Well, not quite so fast. 

I must say, I had a bit of a panic upon finding out my bib number. With 39 days to go, I checked the BAA Twitter feed (OK, I really checked it every day, several times a day), and saw they had just alerted that bib numbers and starting times were posted. I was SO EXCITED to go online and type in my name to find out that I , Victoria Dugger of Perrysburg, Ohio, would be sporting bib number 18396 and would be leaving on my journey from Hopkinton in Wave 3, Corral 1 -- right up front! Yeah, buddy!





The 118th Boston Marathon is slated to have 36,000 runners, and there's not enough room for them all to start at the same time. The streets in Hopkinton are narrow, and it would be a logistical nightmare to release everyone at once. So, there are four waves with four different start times to space it out. Being in Corral 1 meant I'd be among those leading the third bunch of runners as that squad of 9,000 started the 26.2-mile march toward Copley Square. 

With McKenzie by my side, the race was bound to start out great! With McKenzie by my side ... oh. Oh, no. That couldn't be right. A quick search of marathon runners from Oregon, Ohio, (she's the only one) showed my training buddy, with whom I've logged literally hundreds and hundreds of miles, gallons of sweat, dozens of inappropriate jokes, several long-run induced hallucinations, and buckets of tears ranging from heart-breaking sorrow to delirious joy, was in Wave 2, Corral 8. She might as well be running the marathon on Mars. 

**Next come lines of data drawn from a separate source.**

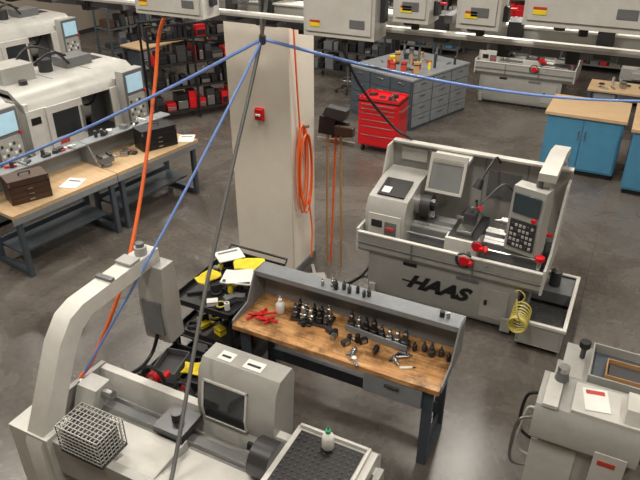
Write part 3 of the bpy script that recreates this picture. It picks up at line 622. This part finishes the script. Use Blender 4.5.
hose('orange_air_hose',[(-3.05,4.2,3.5),(-3.2,4.05,3.40),(-3.33,3.95,3.15),(-3.34,3.82,2.75),(-3.24,3.40,2.05),(-3.16,2.98,1.5),(-3.13,2.55,1.1),(-3.14,2.38,1.0)],.015,ORG)
hose('red_air_hose',[(-3.6,4.5,3.9),(-3.72,4.4,3.5),(-3.6,4.3,3.25),(-3.35,4.3,3.2),(-3.05,4.4,3.35),(-2.85,4.5,3.8)],.018,ORG)
b=B()
for i in range(5):
    P=[];w=.09+.012*i;zc=1.42-.03*i;hh=.42+.05*(i%3)
    for j in range(17):
        a=2*math.pi*j/16;P.append((.03+.014*i,w*math.sin(a)+.03*math.sin(2.3*i),zc+hh*math.cos(a)))
    b.tube(P,.010,ORG,n=6,k=3)
b.tube([(.04,-.05,1.85),(.05,-.12,2.4),(.06,-.2,3.2),(.06,-.24,4.4)],.010,ORG,n=6);b.tube([(.1,.02,1.0),(.12,.06,.6),(.14,.0,.25)],.010,ORG,n=6)
b.cyl((.016,0,1.84),(.12,0,1.86),.015,STEEL)
b.build('orange_hose_hank',(-3.105,5.72,0),bevel=0)
hose('black_power_cable',[(-3.0,5.95,3.6),(-2.9,6.1,2.9),(-2.7,6.35,2.2),(-2.35,6.55,1.7),(-2.1,6.53,1.59)],.016,BK)
hose('black_power_cable.001',[(-2.24,6.2,.3),(-2.40,6.0,.03),(-2.5,5.7,.02),(-2.7,5.5,.02),(-2.6,5.2,.02)],.016,BK)
b=B()
for i,(x,y,t) in enumerate([(0,.0,.02),(.08,.05,-.03),(.16,.0,.05)]):
    b.cyl((x+t,y,.02),(x,y+.05,1.75),.014,HANDLE if i!=1 else ORG,n=10)
b.prism([(-.11,1.68),(.11,1.68),(.09,1.88),(-.09,1.88)],'y',.02,.08,BK);b.prism([(.02,1.62),(.24,1.66),(.22,1.82),(.06,1.84)],'y',.09,.14,DK);b.box(.1,.32,.0,.07,1.7,1.8,BROWN)
b.prism([(-.05,1.9),(.2,1.86),(.24,1.98),(.0,2.0)],'y',.0,.12,DK)
b.box(-.16,.3,.1,.14,1.55,1.6,STEEL)
b.build('brooms_on_rack',(-2.92,6.0,0),bevel=.004)
b=B();b.prism([(-.15,0),(.15,0),(.12,.05),(-.12,.06)],'y',-.1,.1,MG);b.box(-.02,.02,.1,.3,.03,.05,MG);b.build('dustpan',(-2.86,5.62,0),.6)
# ---------------------------------------------------------------- world + camera
w=bpy.data.worlds.new('w');S.world=w;w.use_nodes=True;w.node_tree.nodes['Background'].inputs[0].default_value=(.8,.85,1,1);w.node_tree.nodes['Background'].inputs[1].default_value=.1
cd=bpy.data.cameras.new('camera');cd.lens=36;cd.sensor_width=36;cd.clip_end=100
co=bpy.data.objects.new('camera',cd);COL.objects.link(co);co.location=(0,0,4.2);co.rotation_euler=(math.radians(60),0,math.radians(26.5));S.camera=co
S.view_settings.view_transform='Standard'
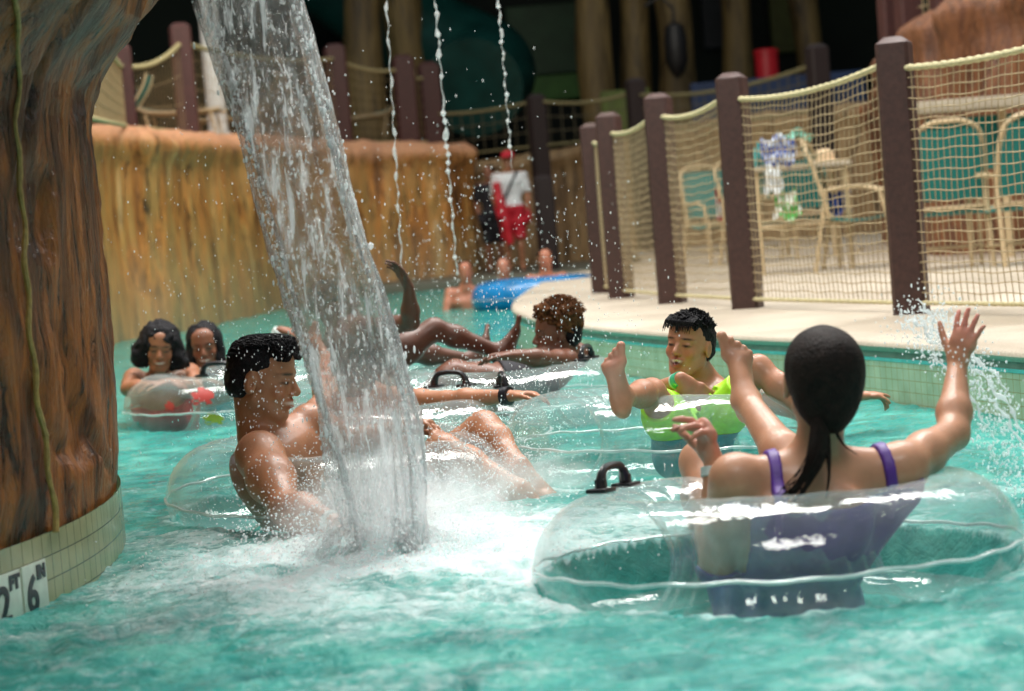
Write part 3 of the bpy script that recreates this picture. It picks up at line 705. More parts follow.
# ---------------------------------------------------------------- carved rock column with tiled foot
def column():
    ax = V(-1.99, 5.15); r0_ = .90; KY = 1.72
    root = empty('rock_column', (ax[0], ax[1], 0), 'massive carved brown rock column rising from the water on a tiled foot', 'rock column')
    sil = [(127, 500), (122, 430), (116, 340), (110, 260), (103, 190), (98, 130), (101, 100), (112, 74), (130, 50), (146, 28), (153, 5)]
    hs = []; rs = []
    for px, py in sil:
        p = W(px, py, 5.7); d = p[0]/p[1]; a = abs(-ax[0]+d*ax[1])/math.sqrt(1+(d*KY)**2); hs.append(p[2]); rs.append(a)
    rs = [q_-.022 for q_ in rs]; hs = [.150]+hs+[1.62, 1.8, 2.0, 2.2]; rs = [r0_+.03]+[max(q_, r0_+.0) if h_ < .25 else q_ for q_, h_ in zip(rs, hs[1:])]+[rs[-1]+.12, rs[-1]+.33, rs[-1]+.42, rs[-1]+.2]
    nz, na = 230, 420; z = np.linspace(.150, 2.2, nz)[:, None]; g = np.linspace(0, 2*math.pi, na, endpoint=False)[None, :]
    r = np.interp(z, hs, rs); c, s = np.cos(g), np.sin(g)
    tw = g+.12*np.sin(z*2.2)
    rid = 1-2*np.abs(fbm(np.cos(tw)*3.4, np.sin(tw)*3.4, z*.75, 4, 61))
    cut = np.clip(.10-np.abs(fbm(np.cos(tw)*2.2+.3*z, np.sin(tw)*2.2, z*1.1, 4, 66)), 0, .1)*10
    r = r+.030*rid*np.clip((z-.16)*9, 0, 1)-.014+.010*fbm(np.cos(g)*14, np.sin(g)*14, z*6, 4, 63)-.028*cut*np.clip((z-.16)*9, 0, 1)
    P = np.stack([ax[0]+r*c, ax[1]+KY*r*s, z+0*g], 2)
    i = np.arange(nz*na).reshape(nz, na); j = np.roll(i, -1, 1)
    f = np.stack([i[:-1], j[:-1], j[1:], i[1:]], 2).reshape(-1, 4)
    link('carved_shaft', mesh_np(P.reshape(-1, 3), f, 'shaft'), M['rock_brown'], root)
    # yellow mineral run down the face
    mb = MB()
    for pts, rad in (([(14, -10), (19, 60), (16, 130), (22, 200), (26, 270), (30, 330), (38, 400), (47, 455), (57, 532)], .0075),):
        Q = []
        for t in curve_pts([V(a, b, 0) for a, b in pts], 60):
            px, py = t[0]+1.6*math.sin(t[1]*.09), t[1]
            d = ray(px, py); lo, hi = 3.0, 5.15
            for _ in range(30):
                mid = (lo+hi)/2; p = EYE+d*(mid/d[1]); rr = np.interp(p[2], hs, rs)
                if np.hypot(p[0]-ax[0], (p[1]-ax[1])/KY) > rr+.012: lo = mid
                else: hi = mid
            Q.append(EYE+d*(lo/d[1]))
        mb.tube(Q, [rad*(.8+.4*random.random()) for _ in Q], 7)
    mb.build('mineral_run', simple('yellow_mineral', (.36, .25, .07), .5, .3, 60, .3), root)
    # tiled foot
    n = 200; vs = []; 
    for k in range(n):
        g_ = 2*math.pi*k/n
        for z_ in (-.5, .166): vs.append((ax[0]+r0_*math.cos(g_), ax[1]+KY*r0_*math.sin(g_), z_))
    fs = [(2*k, 2*((k+1) % n), 2*((k+1) % n)+1, 2*k+1) for k in range(n)]
    AL = np.concatenate([[0], np.cumsum([math.hypot(vs[2*((k+1) % n)][0]-vs[2*k][0], vs[2*((k+1) % n)][1]-vs[2*k][1]) for k in range(n)])])
    me = mesh_np(vs, fs, 'foot'); uv = me.uv_layers.new(name='UVMap'); d = np.zeros((len(fs)*4, 2), np.float32)
    for pi, p in enumerate(me.polygons):
        for q, li in enumerate(p.loop_indices):
            vi = me.loops[li].vertex_index; k = vi//2
            if pi == n-1 and k == 0: k = n
            d[li] = (AL[k], .166+.0008 if vi % 2 else -.5)
    uv.data.foreach_set('uv', d.ravel())
    ft = link('tiled_foot', me, tile_mat('olive_cream_tiles', .052, .0556, 'UV', (.38, .37, .2), (.07, .07, .035)), root)
    # depth marker tiles
    mw = simple('white_marker_tile', (.62, .68, .58), .2); mk = simple('black_marker_ink', (.01, .012, .02), .3)
    for (px, py, big, small) in ((7.0, 596, '2', 'FT'), (35.0, 588, '6', 'IN')):
        dd = ray(px, py); lo, hi = 3.0, 5.1
        for _ in range(40):
            mid = (lo+hi)/2; p = EYE+dd*(mid/dd[1])
            if np.hypot(p[0]-ax[0], (p[1]-ax[1])/KY) > r0_+.003: lo = mid
            else: hi = mid
        p = EYE+dd*(lo/dd[1]); p[2] = .052
        out = unit(V(p[0]-ax[0], (p[1]-ax[1])/KY**2, 0)); t = V(-out[1], out[0], 0)
        pl = MB(); R = np.stack([t, -out, V(0, 0, 1)], 1); pl.box(p, (.122, .006, .118), R, .002)
        o = pl.build('depth_marker', mw, root); o['label'] = 'white tile reading %s %s' % (big, small)
        for tx, size, ox, oz in ((big, .118, -.050, -.050), (small, .042, .008, .020)):
            cu = bpy.data.curves.new('lettering', 'FONT'); cu.body = tx; cu.size = size; cu.extrude = .0008; cu.offset = .003
            q = bpy.data.objects.new('lettering', cu); COL.objects.link(q); cu.materials.append(mk)
            Mx = Matrix(((t[0], 0, out[0], 0), (t[1], 0, out[1], 0), (0, 1, 0, 0), (0, 0, 0, 1)))
            pos = p+out*.0042+t*ox+V(0, 0, oz); Mx.translation = Vector(pos)
            q.parent = o; q.matrix_world = Mx
            if True:
                q.matrix_parent_inverse = Matrix.Translation(-root.location)@Matrix.Identity(4) if False else Matrix.Identity(4)
                q.matrix_basis = Mx
    return ax, r0_
column()
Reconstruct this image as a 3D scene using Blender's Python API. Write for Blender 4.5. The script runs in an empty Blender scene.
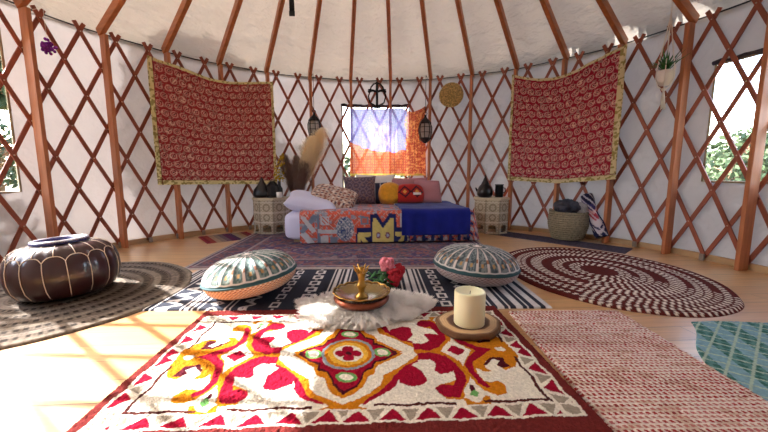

A furious texting exchange ensued that involved plots to sneak onto the bus of another wave (which we determined might get you disqualified), me trying to catch up with her after her wave starts (seriously, impossible -- I'm of stubby French-German-Welsh descent, with nowhere near the Kenyan-type closing speed I'd need to do that), and then ended with the resignation that, well, we'd at least be able to hang out at Athletes' Village together until our respective waves started. I texted that I'd hold out hope and dig for more information -- surely the BAA wouldn't intentionally try to stop two training partners and best sister friends from running together. 


Whaaaaaaa??

Digging into the marathon Web site's frequently asked questions section, I found my answer. 
"WE CAN MOVE!!!! WE CAN RUN TOGETHER AFTER ALL!" I triumphantly texted. 
It was going to take some shuffling -- McKenzie was allowed to move backward into a later wave. However, she couldn't go into the first corral, which makes sense -- otherwise people way in the back of earlier waves would want to crowd into the first corrals of other waves, pushing out those who were seeded up front. So, I needed to move into a corral further back -- the best we could hope for was to be in Wave 3, Corral 2 together. But, oh, sweet relief. I've done marathons by myself, but I really couldn't picture doing this one -- The Big One -- without her. As McKenzie texted back, "Super happy!! I don't give a crap what wave or corral we are as long as we are together!!!"

***
Speaking of being "in this together," I really feel like we're bringing so much support with us -- it's been incredibly touching and overwhelming to be on the receiving end of so many well wishes from family, friends, loved ones, and co-workers. I've honestly been moved to tears by such expressions as a video card made by co-workers, and cards sent by family, and even a Boston Cream Pie that my "copy desk mom" Heather brought in on behalf of the desk. Yes, I cried over Boston Cream Pie. Then I ate it. It was delicious (hey -- carbs, right??). 


Boston Cream Pie! 

But seriously -- we can't thank everyone enough for how gosh darn NICE you've all been! I feel like I'm taking you all with me, and we're really all in this together. From the bottom of my shoes, thanks a million. 




Be kind to yourself. Be kind to each other.  -- V.